Given instruction: Omit the pictures from the entries below and retype everything else exactly.

(Entries with scene source code)
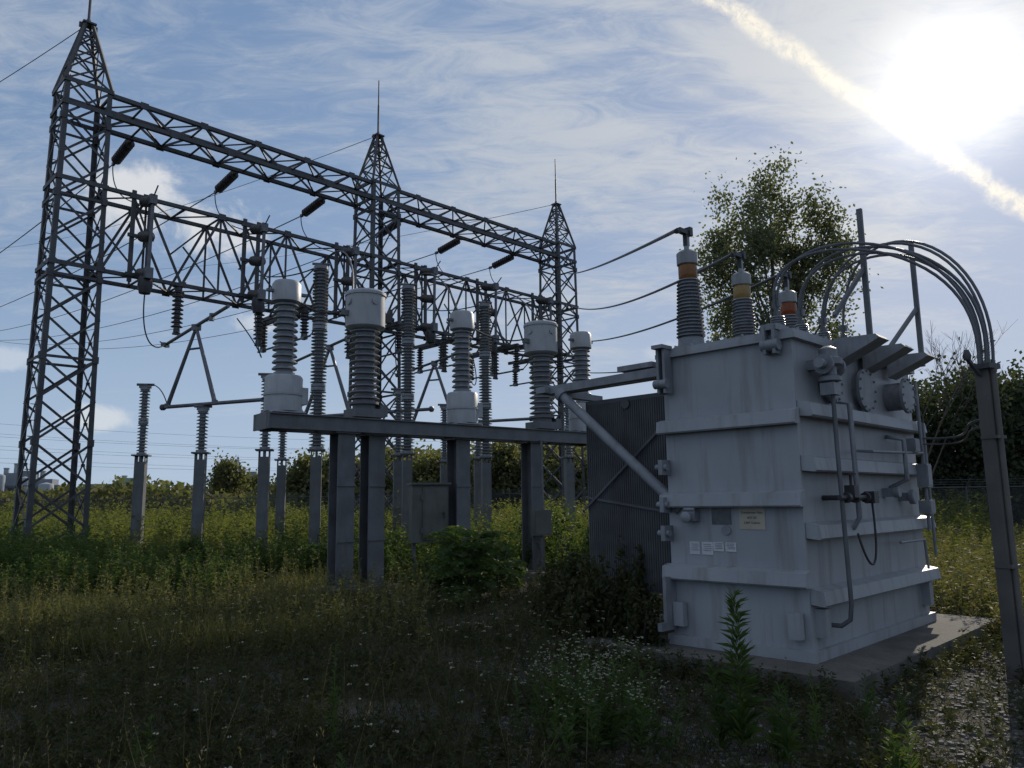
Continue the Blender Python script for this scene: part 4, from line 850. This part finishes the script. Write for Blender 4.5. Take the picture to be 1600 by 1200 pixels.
factory((-163,262,0),(20,14,9),'bld','grey factory block with pipes and tanks',((-8,6),(-5,7.5),(3,5)),2)
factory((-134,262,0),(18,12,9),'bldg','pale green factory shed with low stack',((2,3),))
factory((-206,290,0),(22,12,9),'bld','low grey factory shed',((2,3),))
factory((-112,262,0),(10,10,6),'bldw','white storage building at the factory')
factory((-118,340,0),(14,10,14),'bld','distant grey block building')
for x,y,rr,h in((-108,255,4.5,7),(-172,250,2.4,11),(-151,250,2.2,9),(-158,250,1.6,11),(-166,250,1.4,12)):
    b=B();b.lathe([(rr,0),(rr,h),(rr*.9,h+.5),(.2,h+1)],n=24);b.lathe([(rr+.1,h*.5),(rr+.1,h*.53)],n=24);obj('storage_tank',b,'bldw',(x,y,0),label='pale cylindrical storage tank at the factory',cat='storage tank',group='factory storage tanks')
b=B()
for sx_ in(-1,1):
    for sy_ in(-1,1): b.bar((sx_*2.6,sy_*2.6,0),(sx_*.5,sy_*.5,26),.3)
for z in range(0,26,4):
    a=2.6-2.1*z/26;c=2.6-2.1*(z+4)/26
    for k in range(4):
        M4=Matrix.Rotation(k*math.pi/2,3,'Z');b.bar(M4@Vector((-a,-a,z)),M4@Vector((c,-c,z+4)),.15);b.bar(M4@Vector((a,-a,z)),M4@Vector((-c,-c,z+4)),.15)
for z,wd in((17,5),(21,6),(25,4.5)): b.bar((-wd,0,z),(wd,0,z),.3);b.bar((-wd,0,z),(0,0,z+1.5),.15);b.bar((wd,0,z),(0,0,z+1.5),.15)
b.bar((0,0,26),(0,0,29),.2)
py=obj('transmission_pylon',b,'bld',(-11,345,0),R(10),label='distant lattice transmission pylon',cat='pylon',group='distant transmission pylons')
for p in((-4.5,370,0),(-150,420,0)):
    c=py.copy();col.objects.link(c);c.location=p
for z,dy in((17,0),(21,0),(25,0),(29,0),(19,25),(23,25),(27,25)):
    wire(sag((-11,345+dy,z),(-210,200+dy,z+2),3.5,30),'transmission_wire','distant transmission line wire','distant transmission wires',.035,'wire',4)
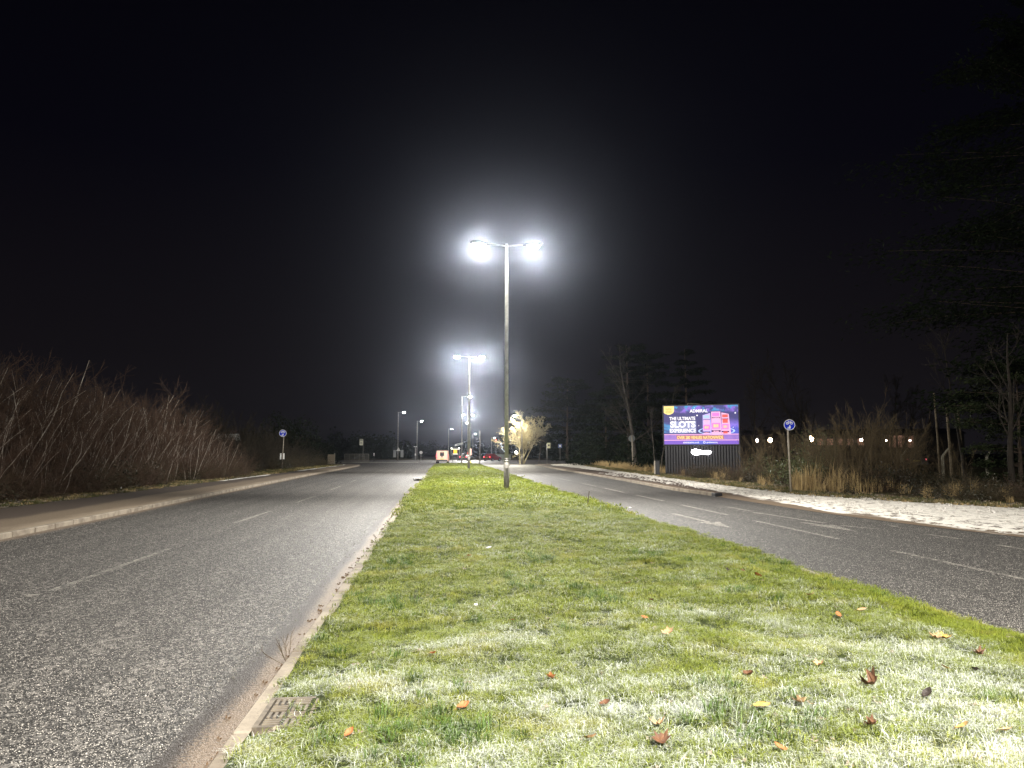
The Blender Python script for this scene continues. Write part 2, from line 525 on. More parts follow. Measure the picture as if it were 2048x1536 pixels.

Answer to the exercise:
Continue the Blender Python script for this scene: part 4, from line 850. This part finishes the script. Write for Blender 4.5. Take the picture to be 1600 by 1200 pixels.
factory((-163,262,0),(20,14,9),'bld','grey factory block with pipes and tanks',((-8,6),(-5,7.5),(3,5)),2)
factory((-134,262,0),(18,12,9),'bldg','pale green factory shed with low stack',((2,3),))
factory((-206,290,0),(22,12,9),'bld','low grey factory shed',((2,3),))
factory((-112,262,0),(10,10,6),'bldw','white storage building at the factory')
factory((-118,340,0),(14,10,14),'bld','distant grey block building')
for x,y,rr,h in((-108,255,4.5,7),(-172,250,2.4,11),(-151,250,2.2,9),(-158,250,1.6,11),(-166,250,1.4,12)):
    b=B();b.lathe([(rr,0),(rr,h),(rr*.9,h+.5),(.2,h+1)],n=24);b.lathe([(rr+.1,h*.5),(rr+.1,h*.53)],n=24);obj('storage_tank',b,'bldw',(x,y,0),label='pale cylindrical storage tank at the factory',cat='storage tank',group='factory storage tanks')
b=B()
for sx_ in(-1,1):
    for sy_ in(-1,1): b.bar((sx_*2.6,sy_*2.6,0),(sx_*.5,sy_*.5,26),.3)
for z in range(0,26,4):
    a=2.6-2.1*z/26;c=2.6-2.1*(z+4)/26
    for k in range(4):
        M4=Matrix.Rotation(k*math.pi/2,3,'Z');b.bar(M4@Vector((-a,-a,z)),M4@Vector((c,-c,z+4)),.15);b.bar(M4@Vector((a,-a,z)),M4@Vector((-c,-c,z+4)),.15)
for z,wd in((17,5),(21,6),(25,4.5)): b.bar((-wd,0,z),(wd,0,z),.3);b.bar((-wd,0,z),(0,0,z+1.5),.15);b.bar((wd,0,z),(0,0,z+1.5),.15)
b.bar((0,0,26),(0,0,29),.2)
py=obj('transmission_pylon',b,'bld',(-11,345,0),R(10),label='distant lattice transmission pylon',cat='pylon',group='distant transmission pylons')
for p in((-4.5,370,0),(-150,420,0)):
    c=py.copy();col.objects.link(c);c.location=p
for z,dy in((17,0),(21,0),(25,0),(29,0),(19,25),(23,25),(27,25)):
    wire(sag((-11,345+dy,z),(-210,200+dy,z+2),3.5,30),'transmission_wire','distant transmission line wire','distant transmission wires',.035,'wire',4)
The Blender Python script for this scene continues. Write part 2, from line 525 on. More parts follow. Measure the picture as if it were 2048x1536 pixels.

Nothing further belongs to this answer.